No Leave to Amend Class Action Complaint When Adding New Claim
(October 2009) By Lydia S. Hu, Associate.
For more information, contact Paul Farquharson.
Sharkey IRO/IRA v. Franklin Resources, et al.,
No. 04-MD-15862, 04-MD-1310 (D. Md. October 22, 2009)
The Honorable Judge Motz of the United States District Court
for the District of Maryland denied Lead Plaintiff’s Motion to Amend his
Consolidated Amended Class Action Complaint ("CAC") when he added a new theory
of liability, but allowed other amendments that dropped parties, dropped claims,
and added "evidentiary detail" to existing theories. Judge Motz determined that
the new theory of liability prejudiced the Defendants, and was dismissed.
Once a defendant has served a responsive pleading, the
plaintiff may only amend the complaint with the defendant’s written consent or
court’s leave. A court should deny a motion to amend when the amendment is filed
with undue delay and when it would prejudice the non-moving party. A mere delay
is usually insufficient to deny leave to amend.
Undue delay exists when there is no reasonable justification
for the delay between the time the moving party first learns of reasons for
filing an amendment and the time when the party actually files the motion to
amend. A motion to amend prejudices the non-moving party when the motion would
shift the theory of the case "rendering the non-moving party’s prior discovery a
misdirected use of resources and compelling the non-moving party to engage in
costly additional discovery." Sharkey, at *5.
In the instant matter, the Motion to Amend arose from class
action litigation against various defendants alleging the Defendants facilitated
or intentionally permitted market timing in the Franklin Templeton Mutual Funds.

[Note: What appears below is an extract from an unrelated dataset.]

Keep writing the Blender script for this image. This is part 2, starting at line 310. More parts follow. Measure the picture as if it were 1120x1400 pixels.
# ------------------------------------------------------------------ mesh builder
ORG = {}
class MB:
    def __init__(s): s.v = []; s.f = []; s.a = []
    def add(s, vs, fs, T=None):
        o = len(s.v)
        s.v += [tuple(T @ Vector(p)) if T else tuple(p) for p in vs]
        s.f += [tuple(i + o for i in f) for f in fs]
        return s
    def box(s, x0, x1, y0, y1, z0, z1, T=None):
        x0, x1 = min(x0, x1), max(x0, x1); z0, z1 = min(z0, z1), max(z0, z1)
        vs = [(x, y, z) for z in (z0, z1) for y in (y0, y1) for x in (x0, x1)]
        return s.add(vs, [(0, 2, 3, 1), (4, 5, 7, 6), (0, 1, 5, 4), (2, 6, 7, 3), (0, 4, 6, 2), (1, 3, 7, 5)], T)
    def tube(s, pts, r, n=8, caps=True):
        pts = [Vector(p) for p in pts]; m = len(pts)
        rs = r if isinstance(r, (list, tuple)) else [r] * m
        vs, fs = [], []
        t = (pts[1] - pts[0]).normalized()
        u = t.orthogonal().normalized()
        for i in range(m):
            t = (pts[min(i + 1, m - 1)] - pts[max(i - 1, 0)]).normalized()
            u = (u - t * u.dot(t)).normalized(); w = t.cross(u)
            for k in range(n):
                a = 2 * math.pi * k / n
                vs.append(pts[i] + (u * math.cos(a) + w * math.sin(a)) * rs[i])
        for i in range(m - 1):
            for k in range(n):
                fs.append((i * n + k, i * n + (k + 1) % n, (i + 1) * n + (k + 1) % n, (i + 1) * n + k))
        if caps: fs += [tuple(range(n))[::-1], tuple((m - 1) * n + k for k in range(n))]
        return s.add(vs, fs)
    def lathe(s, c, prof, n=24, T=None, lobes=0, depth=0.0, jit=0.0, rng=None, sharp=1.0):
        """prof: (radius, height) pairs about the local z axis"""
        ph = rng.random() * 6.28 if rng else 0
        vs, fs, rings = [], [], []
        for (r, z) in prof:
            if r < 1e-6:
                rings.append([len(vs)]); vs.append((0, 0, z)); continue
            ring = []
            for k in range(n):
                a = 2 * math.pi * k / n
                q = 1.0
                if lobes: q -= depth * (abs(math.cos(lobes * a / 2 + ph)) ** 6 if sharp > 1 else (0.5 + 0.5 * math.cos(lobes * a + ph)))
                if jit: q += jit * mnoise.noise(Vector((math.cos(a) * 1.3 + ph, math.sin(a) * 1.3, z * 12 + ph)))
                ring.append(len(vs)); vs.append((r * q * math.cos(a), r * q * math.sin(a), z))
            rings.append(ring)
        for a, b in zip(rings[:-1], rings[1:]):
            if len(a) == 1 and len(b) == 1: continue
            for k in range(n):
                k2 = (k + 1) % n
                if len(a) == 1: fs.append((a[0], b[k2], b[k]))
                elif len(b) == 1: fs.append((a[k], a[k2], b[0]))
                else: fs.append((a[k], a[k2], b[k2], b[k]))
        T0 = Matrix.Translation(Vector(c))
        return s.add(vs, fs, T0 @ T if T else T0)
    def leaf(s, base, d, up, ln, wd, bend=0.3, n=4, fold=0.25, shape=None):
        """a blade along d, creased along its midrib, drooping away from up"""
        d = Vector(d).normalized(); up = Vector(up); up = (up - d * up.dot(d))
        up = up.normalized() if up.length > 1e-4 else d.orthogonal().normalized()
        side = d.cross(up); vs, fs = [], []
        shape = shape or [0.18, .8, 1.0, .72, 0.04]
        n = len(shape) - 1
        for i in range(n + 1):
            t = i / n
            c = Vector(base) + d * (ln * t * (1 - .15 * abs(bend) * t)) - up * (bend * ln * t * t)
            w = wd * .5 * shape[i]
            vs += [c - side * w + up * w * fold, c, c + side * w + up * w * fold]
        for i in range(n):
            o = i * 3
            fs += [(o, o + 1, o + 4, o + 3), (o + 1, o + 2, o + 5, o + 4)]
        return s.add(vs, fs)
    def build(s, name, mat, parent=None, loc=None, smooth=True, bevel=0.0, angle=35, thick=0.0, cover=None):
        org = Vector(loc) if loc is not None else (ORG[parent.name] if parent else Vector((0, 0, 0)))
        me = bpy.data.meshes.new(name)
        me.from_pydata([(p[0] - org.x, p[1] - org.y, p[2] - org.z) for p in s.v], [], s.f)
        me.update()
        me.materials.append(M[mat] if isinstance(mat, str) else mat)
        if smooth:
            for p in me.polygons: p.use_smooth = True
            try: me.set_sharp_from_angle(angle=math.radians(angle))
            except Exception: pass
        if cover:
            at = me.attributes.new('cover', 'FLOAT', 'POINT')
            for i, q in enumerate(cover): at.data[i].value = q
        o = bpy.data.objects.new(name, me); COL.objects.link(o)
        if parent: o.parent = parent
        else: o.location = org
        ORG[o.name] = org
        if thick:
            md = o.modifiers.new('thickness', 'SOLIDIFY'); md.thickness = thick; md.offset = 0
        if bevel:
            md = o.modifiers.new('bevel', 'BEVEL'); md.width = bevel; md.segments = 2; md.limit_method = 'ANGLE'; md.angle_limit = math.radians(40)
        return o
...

Market timing is defined as the frequent buying and selling of mutual fund
shares to exploit any lag time between changes in the value of the fund’s
portfolio of securities and the reflection of that change in a mutual fund’s
share price.
After extensive discovery, Lead Plaintiff filed this Motion
to Amend, which retained only five of the original thirteen claims, dismissed
parties, added evidentiary detail, and added a new theory of liability. That new
theory was that the Defendants knowingly failed to disclose their inability to
control market timing and awareness of ongoing unwanted market timing in the
subject mutual funds. This new theory also alleged that despite Defendants’
genuine attempts to stop the market timing, they could not prevent or control it
and did not disclose such information.
The Motion to Amend was filed five years after the start of
litigation and more than six months after the close of discovery. Lead Plaintiff
admitted awareness of the facts supporting this motion for the fourteen months
leading up to its filing. Judge Motz found this lag an undue delay.
The Motion to Amend adding the new theory prejudiced the
Defendants for three reasons. First, the motion sought to add a new theory of
the case, which was substantially different from the original theories. Second,
the Defendants lacked notice of the new theory. Finally, adding the new theory
would require the Defendants to engage in additional costly discovery. For these
reasons, the Honorable Judge Motz denied the Motion to Amend with respect to
adding the new theory that Defendants were aware of and failed to disclose
timely.
The Motion to Amend also dropped parties, dropped claims,
and added evidentiary details. As these amendments did not prejudice the
Defendants, the court granted Plaintiffs leave to amend.